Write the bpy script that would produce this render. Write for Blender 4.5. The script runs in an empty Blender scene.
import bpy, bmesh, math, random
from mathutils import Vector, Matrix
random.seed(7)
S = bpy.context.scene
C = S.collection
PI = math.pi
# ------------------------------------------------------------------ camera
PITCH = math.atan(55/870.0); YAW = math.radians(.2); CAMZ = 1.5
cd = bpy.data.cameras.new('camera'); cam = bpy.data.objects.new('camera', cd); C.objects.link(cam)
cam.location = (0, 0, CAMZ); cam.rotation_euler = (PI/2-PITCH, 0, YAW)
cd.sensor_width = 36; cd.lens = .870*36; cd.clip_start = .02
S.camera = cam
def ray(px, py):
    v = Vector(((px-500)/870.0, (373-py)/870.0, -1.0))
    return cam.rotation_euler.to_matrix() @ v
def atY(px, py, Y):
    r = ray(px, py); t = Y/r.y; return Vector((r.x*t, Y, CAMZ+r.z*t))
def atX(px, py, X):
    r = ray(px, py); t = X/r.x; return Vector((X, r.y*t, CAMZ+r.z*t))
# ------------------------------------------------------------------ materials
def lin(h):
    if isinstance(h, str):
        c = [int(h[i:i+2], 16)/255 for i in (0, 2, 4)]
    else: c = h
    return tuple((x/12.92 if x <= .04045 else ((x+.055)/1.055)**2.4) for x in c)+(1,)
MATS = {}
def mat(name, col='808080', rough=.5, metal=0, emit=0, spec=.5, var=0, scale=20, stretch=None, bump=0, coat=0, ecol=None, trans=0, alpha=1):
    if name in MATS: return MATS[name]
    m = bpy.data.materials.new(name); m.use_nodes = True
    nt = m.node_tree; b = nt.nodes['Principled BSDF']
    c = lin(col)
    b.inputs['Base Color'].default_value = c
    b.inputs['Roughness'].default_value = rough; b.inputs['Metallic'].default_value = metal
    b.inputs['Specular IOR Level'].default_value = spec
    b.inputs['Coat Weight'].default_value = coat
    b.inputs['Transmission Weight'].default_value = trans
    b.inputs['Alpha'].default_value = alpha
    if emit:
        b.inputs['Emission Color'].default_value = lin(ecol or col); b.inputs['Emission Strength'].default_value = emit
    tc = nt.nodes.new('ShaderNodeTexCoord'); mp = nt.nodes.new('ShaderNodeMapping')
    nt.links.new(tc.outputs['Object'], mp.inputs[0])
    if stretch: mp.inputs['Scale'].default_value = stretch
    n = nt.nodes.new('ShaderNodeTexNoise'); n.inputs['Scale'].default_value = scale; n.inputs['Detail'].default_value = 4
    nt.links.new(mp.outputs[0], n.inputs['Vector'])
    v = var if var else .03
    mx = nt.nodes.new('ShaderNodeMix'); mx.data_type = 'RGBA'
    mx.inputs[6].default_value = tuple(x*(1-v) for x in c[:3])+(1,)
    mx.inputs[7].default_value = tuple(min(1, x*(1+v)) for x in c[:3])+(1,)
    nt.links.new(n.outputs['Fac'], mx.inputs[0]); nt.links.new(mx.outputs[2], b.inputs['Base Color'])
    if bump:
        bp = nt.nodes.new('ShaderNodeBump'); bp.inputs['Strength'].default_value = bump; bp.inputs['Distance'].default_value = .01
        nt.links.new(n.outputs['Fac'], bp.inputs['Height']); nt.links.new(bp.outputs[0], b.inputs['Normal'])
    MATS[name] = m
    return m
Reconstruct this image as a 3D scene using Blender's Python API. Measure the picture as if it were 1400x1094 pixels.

Exercise task
Only the count is needed: the number of lines in the data that include the word "this".

Solution to the exercise
2